La lose comme on l’aime

Car c’est aussi ça, l’ESTAC. Une équipe qui jouait vite et bien, dirigée de main de maître par Alain Perrin. Un entraîneur pragmatique qui a fait avec ce que l’on lui donnait et qui avait cette aptitude à faire d’un groupe de joueurs parfois quelconques un groupe de qualité. « On proposait un football attrayant, basé sur la mobilité. C’était tout en percussion avec Rothen et Saïfi sur les ailes, tout en mouvement avec Loko, Goussé et Boutal devant. Derrière et au milieu, on n’avait pas forcément de grands joueurs, mais un ensemble de bons joueurs dont le coach savait exploiter les qualités » , admet Amzine. Aux premières loges de ce spectacle permanent, un autre nom made in Ligue 1 : Tony Heurtebis. « Je pense que les gens se sont attachés au club par rapport à son côté convivial et à notre manière d’être. Je crois qu’on a toujours œuvré pour que ça se passe au mieux et pour avoir des résultats positifs. » Mais les Troyens ne seront jamais les rois du rendement.

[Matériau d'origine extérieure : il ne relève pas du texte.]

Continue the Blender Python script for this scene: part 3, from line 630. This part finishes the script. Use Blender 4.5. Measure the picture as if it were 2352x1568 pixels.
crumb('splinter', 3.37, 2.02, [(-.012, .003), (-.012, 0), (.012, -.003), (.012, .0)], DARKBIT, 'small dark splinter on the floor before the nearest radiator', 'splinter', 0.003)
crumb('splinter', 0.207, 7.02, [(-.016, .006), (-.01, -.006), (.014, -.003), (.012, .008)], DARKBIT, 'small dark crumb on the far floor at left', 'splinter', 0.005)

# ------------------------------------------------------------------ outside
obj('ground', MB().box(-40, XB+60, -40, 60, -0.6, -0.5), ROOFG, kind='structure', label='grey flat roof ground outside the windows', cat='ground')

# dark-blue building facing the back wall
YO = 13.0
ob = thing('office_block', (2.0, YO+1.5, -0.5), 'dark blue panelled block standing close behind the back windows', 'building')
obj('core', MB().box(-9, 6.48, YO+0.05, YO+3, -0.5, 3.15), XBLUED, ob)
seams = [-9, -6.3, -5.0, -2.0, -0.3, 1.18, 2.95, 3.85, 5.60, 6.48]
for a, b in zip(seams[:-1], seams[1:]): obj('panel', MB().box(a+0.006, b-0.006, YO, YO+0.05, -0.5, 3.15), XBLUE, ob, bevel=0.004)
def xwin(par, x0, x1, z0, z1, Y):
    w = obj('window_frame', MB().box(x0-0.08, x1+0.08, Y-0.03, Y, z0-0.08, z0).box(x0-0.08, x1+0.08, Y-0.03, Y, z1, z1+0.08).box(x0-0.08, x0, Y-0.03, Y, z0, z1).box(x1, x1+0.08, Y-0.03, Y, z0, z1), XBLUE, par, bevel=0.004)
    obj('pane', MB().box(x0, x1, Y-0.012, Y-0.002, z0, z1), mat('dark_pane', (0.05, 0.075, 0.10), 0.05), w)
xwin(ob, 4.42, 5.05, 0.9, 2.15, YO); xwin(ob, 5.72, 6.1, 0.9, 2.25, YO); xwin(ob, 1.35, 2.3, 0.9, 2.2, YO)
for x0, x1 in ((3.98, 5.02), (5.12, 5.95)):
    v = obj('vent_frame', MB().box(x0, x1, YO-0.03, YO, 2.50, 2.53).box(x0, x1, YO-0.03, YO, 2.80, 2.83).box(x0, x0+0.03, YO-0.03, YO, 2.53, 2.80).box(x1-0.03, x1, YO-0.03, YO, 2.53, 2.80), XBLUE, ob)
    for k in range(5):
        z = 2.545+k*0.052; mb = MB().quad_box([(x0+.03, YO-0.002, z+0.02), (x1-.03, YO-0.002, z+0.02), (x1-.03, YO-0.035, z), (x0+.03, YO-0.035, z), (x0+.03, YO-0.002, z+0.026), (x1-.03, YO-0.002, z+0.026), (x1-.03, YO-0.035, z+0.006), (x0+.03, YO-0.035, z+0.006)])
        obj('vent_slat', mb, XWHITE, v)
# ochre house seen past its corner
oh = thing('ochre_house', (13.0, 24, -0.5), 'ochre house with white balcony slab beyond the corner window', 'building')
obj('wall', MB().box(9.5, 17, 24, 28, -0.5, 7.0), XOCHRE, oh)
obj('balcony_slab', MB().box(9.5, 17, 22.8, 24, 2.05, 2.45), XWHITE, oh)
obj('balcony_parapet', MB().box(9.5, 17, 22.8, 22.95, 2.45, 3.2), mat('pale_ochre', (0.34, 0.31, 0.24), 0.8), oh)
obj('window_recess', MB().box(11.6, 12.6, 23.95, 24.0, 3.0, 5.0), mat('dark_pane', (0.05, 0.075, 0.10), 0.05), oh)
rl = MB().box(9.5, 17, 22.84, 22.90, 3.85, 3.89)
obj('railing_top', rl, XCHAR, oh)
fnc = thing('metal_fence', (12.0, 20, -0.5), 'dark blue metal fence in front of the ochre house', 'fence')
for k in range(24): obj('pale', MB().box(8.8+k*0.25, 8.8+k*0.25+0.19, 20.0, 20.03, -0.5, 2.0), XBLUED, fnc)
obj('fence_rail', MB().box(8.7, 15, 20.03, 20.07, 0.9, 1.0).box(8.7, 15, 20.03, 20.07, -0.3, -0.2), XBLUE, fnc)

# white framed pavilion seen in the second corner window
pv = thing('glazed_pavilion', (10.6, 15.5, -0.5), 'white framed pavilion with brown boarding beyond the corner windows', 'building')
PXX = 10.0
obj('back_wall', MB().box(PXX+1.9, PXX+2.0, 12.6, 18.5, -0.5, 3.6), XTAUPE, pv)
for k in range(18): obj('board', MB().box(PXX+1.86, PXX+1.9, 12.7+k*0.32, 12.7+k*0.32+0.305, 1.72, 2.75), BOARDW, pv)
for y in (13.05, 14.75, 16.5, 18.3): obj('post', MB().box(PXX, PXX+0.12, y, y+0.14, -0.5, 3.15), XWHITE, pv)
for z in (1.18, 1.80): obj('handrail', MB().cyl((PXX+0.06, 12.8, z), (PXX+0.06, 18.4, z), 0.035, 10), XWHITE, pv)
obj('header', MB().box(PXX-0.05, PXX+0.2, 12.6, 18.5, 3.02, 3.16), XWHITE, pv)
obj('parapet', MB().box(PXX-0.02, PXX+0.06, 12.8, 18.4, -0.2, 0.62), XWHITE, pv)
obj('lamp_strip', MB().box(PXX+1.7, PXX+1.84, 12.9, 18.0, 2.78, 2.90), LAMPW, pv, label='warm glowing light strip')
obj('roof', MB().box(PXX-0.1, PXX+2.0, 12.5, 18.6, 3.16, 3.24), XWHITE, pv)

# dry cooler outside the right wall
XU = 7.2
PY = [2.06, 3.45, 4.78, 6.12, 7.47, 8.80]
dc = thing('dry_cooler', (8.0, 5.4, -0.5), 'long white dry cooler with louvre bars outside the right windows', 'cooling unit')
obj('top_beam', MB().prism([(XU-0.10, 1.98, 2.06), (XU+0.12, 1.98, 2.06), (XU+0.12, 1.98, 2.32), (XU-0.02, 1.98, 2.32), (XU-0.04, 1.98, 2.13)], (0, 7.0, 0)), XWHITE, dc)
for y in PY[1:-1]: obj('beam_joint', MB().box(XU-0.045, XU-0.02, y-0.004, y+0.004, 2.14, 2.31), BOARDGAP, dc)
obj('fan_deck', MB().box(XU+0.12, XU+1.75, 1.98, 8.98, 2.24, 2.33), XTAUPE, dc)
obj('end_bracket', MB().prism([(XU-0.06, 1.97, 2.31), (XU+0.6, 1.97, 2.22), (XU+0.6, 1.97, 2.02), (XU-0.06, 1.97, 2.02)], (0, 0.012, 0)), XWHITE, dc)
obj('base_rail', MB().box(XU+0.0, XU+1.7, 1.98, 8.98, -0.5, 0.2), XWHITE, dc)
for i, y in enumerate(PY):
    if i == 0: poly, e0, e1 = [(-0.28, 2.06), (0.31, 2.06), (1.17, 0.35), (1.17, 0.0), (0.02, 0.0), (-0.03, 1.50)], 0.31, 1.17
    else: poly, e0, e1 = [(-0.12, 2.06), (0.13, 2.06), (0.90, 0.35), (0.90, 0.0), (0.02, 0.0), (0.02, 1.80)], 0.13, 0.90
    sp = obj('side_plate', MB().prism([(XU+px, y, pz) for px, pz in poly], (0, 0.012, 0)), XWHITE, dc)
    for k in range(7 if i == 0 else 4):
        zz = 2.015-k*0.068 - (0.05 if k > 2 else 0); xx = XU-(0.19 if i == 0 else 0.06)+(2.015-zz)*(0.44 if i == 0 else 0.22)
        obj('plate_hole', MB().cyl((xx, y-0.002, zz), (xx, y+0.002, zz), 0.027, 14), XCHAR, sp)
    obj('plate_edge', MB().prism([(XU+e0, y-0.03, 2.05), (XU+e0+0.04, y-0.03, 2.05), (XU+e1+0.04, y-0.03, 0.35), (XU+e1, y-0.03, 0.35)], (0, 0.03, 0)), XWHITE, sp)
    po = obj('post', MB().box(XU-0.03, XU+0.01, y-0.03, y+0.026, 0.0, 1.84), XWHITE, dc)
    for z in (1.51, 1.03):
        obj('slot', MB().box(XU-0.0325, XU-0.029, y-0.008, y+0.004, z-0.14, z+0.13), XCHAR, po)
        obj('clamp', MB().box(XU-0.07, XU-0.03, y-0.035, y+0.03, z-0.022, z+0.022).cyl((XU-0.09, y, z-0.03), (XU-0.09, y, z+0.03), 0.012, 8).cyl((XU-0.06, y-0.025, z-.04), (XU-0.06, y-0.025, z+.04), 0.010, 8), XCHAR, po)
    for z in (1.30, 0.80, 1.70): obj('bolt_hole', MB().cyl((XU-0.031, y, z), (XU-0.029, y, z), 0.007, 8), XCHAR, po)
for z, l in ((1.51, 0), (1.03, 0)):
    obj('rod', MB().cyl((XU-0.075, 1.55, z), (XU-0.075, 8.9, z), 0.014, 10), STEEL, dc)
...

La faute à cette demi-finale de Coupe de France 2001 perdue aux tirs au but face à Amiens. « C’est tellement dommage que l’on n’ait pas pu concrétiser ces belles années par un titre » , ressasse Jezierski. Il faut dire que le défenseur reconverti à l’UNFP a des raisons de vouloir oublier ce 21 avril et la moustache de Denis Troch : « J’étais suspendu pour cette rencontre, je suis venu en voiture et je me suis fait flasher sur l’autoroute en venant, avant d’assister à une défaite aux tirs au but. On peut parler d’une journée compliquée. » Le seul point noir d’une glorieuse épopée.